An ignition system consists of two solenoids. The primary circuit consists of the first solenoid connected via a switch to the car battery. The secondary solenoid is wound on top of the primary solenoid and is connected to the spark plugs. If the switch is closed, an emf will be induced on the second solenoid, which amplifies the car battery's voltage.
The question is what happens when the switch is open and suggest a useful practical modification to the primary circuit.
My argument is that when the switch opens, the voltage supplied to solenoid 1 drops to 0 hence by Lenz's law, an opposite current flows through it and hence would still induce a voltage to solenoid 2. But in terms of modification, I am not really sure, would a diode in circuit 1 prevent the Lenz current?
Best Answer
When a switch opens, a current drops to zero, but not a voltage.
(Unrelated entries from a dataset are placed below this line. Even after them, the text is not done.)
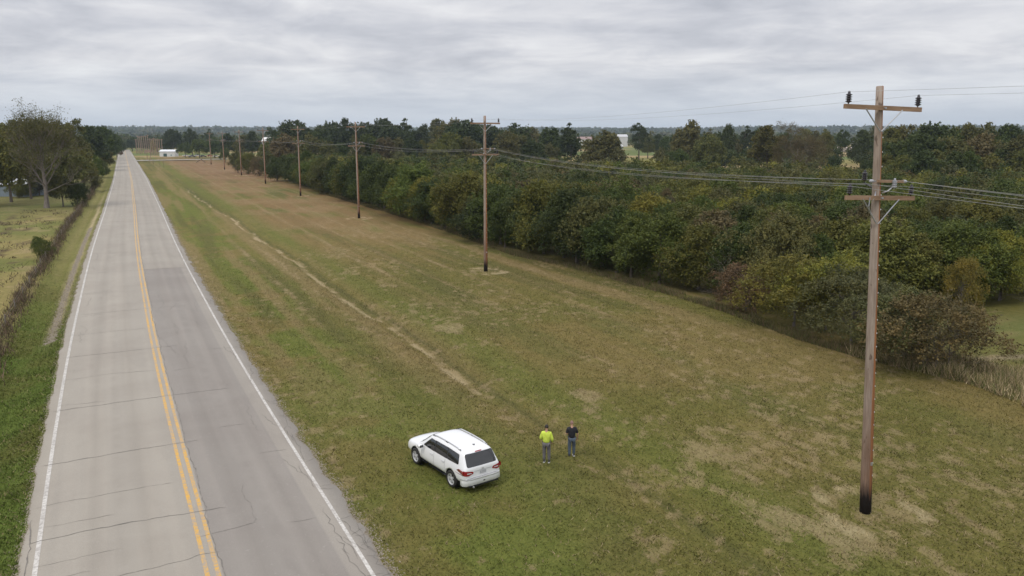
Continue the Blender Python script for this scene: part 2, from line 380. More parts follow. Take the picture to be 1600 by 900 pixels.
def axis(parts):
    out = []
    for a, b, s in parts: out += list(np.arange(a, b, s))
    return np.array(out)
def grow(a, b, s0, k):
    out = [a]; s = s0
    while out[-1] < b: out.append(out[-1] + s); s *= k
    return out
us = np.array(sorted([-x for x in grow(22, 5200, 1.2, 1.12)])[:-1] + list(axis([(-22, -4, .45), (-4, 5, 1.5), (5, 48, .42)])) + grow(48, 5200, .9, 1.1))
vv = np.array(list(axis([(-120, 10, 10), (10, 62, .42), (62, 120, .7), (120, 330, 1.8), (330, 700, 5)])) + grow(700, 5600, 9, 1.06))
UU, VV = np.meshgrid(us, vv)
XY = P(UU, VV); Z = hgt(XY[..., 0], XY[..., 1])
Z = np.where((UU > -4.5) & (UU < 5.0), -.12, Z)
nu, nv = len(us), len(vv)
ii = (np.arange(nv - 1)[:, None] * nu + np.arange(nu - 1)[None, :]).ravel()
quads = np.stack([ii, ii + 1, ii + 1 + nu, ii + nu], 1)
gme = arr_mesh('ground', np.stack([XY[..., 0].ravel(), XY[..., 1].ravel(), Z.ravel()], 1), quads, True)
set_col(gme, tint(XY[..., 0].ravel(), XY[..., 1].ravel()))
_x, _y = XY[..., 0].ravel(), XY[..., 1].ravel(); _d = dryness(_x, _y); _d0 = _d
_d = np.clip(_d * .8 + .5 * sm(wisps(_x, _y) + .26 * _d, .92, 1.0) * (1 - sm(np.hypot(_x, _y), 90, 150)), 0, 1)
set_col(gme, np.stack([_d, sm(_d0, .5, .75), _d * 0], 1), 'dry')
def set_uv(me, u, v):
    l = me.uv_layers.new(name='road_coords'); idx = np.zeros(len(me.loops), dtype=np.int32); me.loops.foreach_get('vertex_index', idx)
    l.data.foreach_set('uv', np.stack([u[idx], v[idx]], 1).astype(np.float32).ravel())
set_uv(gme, UU.ravel(), VV.ravel())
tag(link('ground', gme, gm), kind='structure')

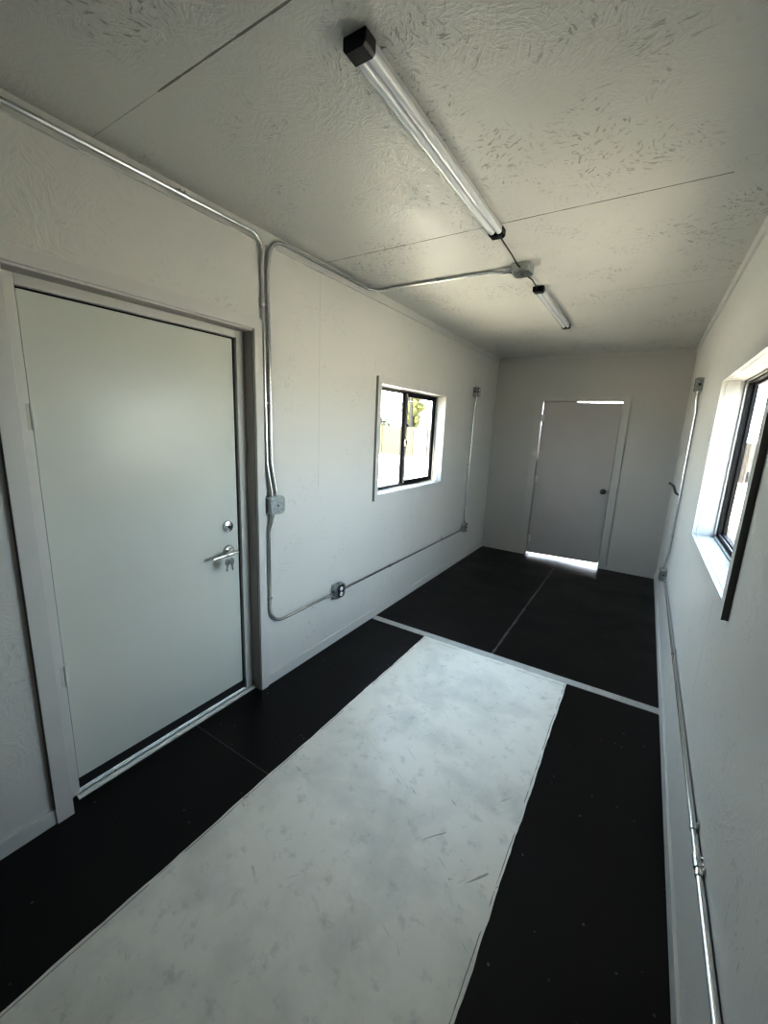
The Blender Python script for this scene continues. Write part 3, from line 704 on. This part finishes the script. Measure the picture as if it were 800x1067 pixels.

The voltage across the switch is known to be zero only when the switch is closed.
The automobile spark coil has switch, battery, and primary (solenoid) winding which are in series. When the switch is closed, the battery is in series with the solenoid (and maybe a ballast resistor, but that's a minor detail). That puts a voltage across the solenoid, which causes a rising electric current. At this time, the secondary (solenoid #2) carries no current, but that is about to change. The primary current magnetizes the iron core of the 'transformer' which is the spark coil. Magnetization of the iron stores up energy, just as charge in a battery does.
When the switch is opened, the CURRENT in the primary winding goes to zero, and the magnetized iron in the coil starts to demagnetize. Magnetization rising caused about +12V across the primary, and magnetization dropping causes about -12... then -120... then -300V on the primary. Meanwhile, the secondary is just as much an induction winding on the core as the primary was, and it gets its own (rather higher) voltage, up to -40,000 V, because it has more turns around the core (of finer wire) than the primary did.
Then another switch closes. The 'other switch' is the least-insulated metal-to-ground part of the secondary circuit, and it only closes in the sense that it ceases to block current. There's now a small lightning-bolt, and a conductive blob of ionized gas, in a small gap between the spark plug electrodes.
Now, the voltage on the secondary drops as the current flows in the direction that demagnetizes that iron core, and when there's no longer enough voltage to keep the gap filled with ionized (conducting) gas, the spark winks out.
Yes, a diode in the primary circuit WOULD prevent the spark current, by being a switch that closes at much lower voltage (about -1V on the primary, when perhaps 130V is across the secondary). The diode could be either across the primary of the coil, or from the primary to the battery (i.e. across the switch); the battery voltage is only a small difference from ground.
With the diode acting as clamp, the primary voltage swings from +12V to -1V, the secondary ranges from +1500 to -130, and the spark plug doesn't fire. Without the diode, the secondary would see +1500 to -40,000V, and a spark is born.